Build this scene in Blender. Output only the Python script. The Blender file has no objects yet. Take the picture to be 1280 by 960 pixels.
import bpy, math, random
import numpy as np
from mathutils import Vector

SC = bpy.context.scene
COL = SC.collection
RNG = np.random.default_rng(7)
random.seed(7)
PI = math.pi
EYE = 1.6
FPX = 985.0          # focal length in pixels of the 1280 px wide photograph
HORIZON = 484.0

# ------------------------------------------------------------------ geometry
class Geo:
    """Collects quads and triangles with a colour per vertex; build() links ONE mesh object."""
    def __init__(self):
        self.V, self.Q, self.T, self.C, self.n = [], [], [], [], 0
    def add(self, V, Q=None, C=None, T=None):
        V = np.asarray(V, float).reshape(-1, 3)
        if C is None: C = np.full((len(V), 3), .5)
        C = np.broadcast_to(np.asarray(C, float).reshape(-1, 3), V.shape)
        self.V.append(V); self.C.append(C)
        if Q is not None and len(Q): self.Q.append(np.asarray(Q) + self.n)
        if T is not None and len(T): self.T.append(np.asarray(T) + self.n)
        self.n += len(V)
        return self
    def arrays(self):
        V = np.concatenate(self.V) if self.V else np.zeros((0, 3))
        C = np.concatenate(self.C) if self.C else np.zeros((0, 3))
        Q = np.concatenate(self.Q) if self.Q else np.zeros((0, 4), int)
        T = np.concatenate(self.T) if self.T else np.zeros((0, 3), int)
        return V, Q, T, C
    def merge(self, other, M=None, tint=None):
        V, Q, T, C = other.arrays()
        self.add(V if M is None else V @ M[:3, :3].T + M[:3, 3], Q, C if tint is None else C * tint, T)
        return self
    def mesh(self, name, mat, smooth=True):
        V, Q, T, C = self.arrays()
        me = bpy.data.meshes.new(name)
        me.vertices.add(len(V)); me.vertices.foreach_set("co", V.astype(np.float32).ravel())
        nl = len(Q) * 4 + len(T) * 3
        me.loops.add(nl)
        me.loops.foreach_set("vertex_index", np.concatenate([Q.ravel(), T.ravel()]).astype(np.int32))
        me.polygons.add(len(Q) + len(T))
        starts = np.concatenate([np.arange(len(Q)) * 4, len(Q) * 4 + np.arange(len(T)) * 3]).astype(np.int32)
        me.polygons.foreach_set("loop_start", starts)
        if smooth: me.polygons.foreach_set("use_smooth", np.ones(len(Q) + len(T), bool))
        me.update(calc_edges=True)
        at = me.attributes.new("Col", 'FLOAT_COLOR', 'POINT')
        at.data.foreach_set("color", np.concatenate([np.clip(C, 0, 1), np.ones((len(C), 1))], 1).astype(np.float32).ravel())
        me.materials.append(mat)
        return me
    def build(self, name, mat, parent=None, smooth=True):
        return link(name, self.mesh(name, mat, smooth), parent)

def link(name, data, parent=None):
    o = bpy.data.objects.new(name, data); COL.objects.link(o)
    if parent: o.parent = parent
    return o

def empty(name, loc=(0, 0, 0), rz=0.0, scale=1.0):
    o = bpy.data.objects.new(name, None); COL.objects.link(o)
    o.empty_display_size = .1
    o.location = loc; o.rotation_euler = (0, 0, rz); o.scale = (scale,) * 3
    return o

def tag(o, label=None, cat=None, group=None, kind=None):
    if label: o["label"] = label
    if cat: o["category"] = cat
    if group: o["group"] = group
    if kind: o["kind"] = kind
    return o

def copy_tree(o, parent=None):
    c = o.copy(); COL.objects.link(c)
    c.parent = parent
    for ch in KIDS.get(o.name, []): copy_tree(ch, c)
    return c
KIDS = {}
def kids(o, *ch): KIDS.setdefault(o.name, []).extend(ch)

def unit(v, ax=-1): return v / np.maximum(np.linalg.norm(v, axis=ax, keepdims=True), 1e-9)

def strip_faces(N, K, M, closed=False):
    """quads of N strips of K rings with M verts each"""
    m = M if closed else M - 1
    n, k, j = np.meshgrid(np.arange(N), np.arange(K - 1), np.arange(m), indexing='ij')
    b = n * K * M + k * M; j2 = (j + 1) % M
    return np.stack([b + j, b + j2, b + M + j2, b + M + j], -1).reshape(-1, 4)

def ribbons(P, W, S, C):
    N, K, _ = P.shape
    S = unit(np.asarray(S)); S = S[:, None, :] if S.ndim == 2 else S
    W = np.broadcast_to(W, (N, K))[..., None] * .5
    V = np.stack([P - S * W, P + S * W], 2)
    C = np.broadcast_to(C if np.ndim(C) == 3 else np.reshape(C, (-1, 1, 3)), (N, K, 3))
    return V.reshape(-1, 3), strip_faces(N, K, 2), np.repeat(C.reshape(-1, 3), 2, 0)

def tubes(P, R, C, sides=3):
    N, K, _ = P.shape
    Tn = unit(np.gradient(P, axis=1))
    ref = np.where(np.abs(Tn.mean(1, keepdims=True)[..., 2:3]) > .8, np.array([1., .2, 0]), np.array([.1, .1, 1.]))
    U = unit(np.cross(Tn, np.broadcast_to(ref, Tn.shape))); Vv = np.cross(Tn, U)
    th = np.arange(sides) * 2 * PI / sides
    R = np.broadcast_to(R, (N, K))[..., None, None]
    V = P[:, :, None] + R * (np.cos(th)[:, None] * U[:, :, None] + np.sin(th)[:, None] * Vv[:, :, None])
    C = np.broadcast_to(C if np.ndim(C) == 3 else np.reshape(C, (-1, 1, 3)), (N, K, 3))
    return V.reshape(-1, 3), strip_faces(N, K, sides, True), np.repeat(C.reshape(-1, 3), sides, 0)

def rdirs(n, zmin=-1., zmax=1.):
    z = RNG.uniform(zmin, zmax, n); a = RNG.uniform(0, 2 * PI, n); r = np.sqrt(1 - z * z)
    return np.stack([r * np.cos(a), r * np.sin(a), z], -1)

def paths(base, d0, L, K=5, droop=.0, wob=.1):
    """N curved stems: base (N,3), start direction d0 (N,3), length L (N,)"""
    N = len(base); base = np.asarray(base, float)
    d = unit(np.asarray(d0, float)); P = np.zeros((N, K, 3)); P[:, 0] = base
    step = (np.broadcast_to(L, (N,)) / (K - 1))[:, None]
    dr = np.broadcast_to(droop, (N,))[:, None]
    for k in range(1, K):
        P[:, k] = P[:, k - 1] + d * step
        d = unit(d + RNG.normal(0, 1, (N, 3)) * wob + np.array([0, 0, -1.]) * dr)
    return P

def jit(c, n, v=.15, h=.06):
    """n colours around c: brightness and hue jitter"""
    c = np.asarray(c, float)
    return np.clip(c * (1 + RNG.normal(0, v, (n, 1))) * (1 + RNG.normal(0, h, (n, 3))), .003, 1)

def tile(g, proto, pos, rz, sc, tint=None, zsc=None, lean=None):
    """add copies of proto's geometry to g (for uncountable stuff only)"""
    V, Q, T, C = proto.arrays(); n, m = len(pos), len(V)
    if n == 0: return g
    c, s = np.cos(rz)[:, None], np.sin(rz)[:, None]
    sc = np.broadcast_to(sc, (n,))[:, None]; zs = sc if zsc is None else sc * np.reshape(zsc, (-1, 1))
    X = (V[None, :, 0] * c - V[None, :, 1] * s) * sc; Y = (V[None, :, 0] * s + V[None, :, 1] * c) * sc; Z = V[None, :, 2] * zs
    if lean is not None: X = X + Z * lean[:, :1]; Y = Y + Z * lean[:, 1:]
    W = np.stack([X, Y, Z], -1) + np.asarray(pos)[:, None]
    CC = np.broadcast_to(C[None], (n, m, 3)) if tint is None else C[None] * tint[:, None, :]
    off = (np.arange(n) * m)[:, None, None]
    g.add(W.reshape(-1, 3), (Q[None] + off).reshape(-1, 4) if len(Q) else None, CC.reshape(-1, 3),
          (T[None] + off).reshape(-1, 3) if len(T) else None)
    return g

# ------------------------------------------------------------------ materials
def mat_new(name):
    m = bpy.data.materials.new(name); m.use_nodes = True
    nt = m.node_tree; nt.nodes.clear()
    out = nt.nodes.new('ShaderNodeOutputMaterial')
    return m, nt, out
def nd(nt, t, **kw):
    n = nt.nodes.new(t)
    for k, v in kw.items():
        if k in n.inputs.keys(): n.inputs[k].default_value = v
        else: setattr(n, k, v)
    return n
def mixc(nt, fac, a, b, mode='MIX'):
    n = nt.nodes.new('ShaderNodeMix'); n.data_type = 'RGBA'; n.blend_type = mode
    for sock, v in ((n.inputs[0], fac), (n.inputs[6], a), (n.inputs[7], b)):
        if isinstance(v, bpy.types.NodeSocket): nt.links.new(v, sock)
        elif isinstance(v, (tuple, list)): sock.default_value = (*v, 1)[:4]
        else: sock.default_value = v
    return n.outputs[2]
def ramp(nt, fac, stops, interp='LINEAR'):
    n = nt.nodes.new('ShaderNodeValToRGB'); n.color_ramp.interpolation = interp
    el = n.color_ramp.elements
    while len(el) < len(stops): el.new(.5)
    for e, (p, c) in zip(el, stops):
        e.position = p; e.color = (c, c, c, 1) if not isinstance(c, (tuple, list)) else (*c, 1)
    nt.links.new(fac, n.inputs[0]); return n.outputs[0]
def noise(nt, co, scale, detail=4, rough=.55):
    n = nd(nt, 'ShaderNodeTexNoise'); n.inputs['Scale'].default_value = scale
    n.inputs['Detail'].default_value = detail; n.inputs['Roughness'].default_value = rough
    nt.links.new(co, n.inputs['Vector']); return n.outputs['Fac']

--

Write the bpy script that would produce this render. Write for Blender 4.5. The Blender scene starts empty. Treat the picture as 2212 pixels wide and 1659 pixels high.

**Request:**
Your task is to gather all lines from the entries above that hold the word "Blender".

**Correct result:**
Build this scene in Blender. Output only the Python script. The Blender file has no objects yet. Take the picture to be 1280 by 960 pixels.
Write the bpy script that would produce this render. Write for Blender 4.5. The Blender scene starts empty. Treat the picture as 2212 pixels wide and 1659 pixels high.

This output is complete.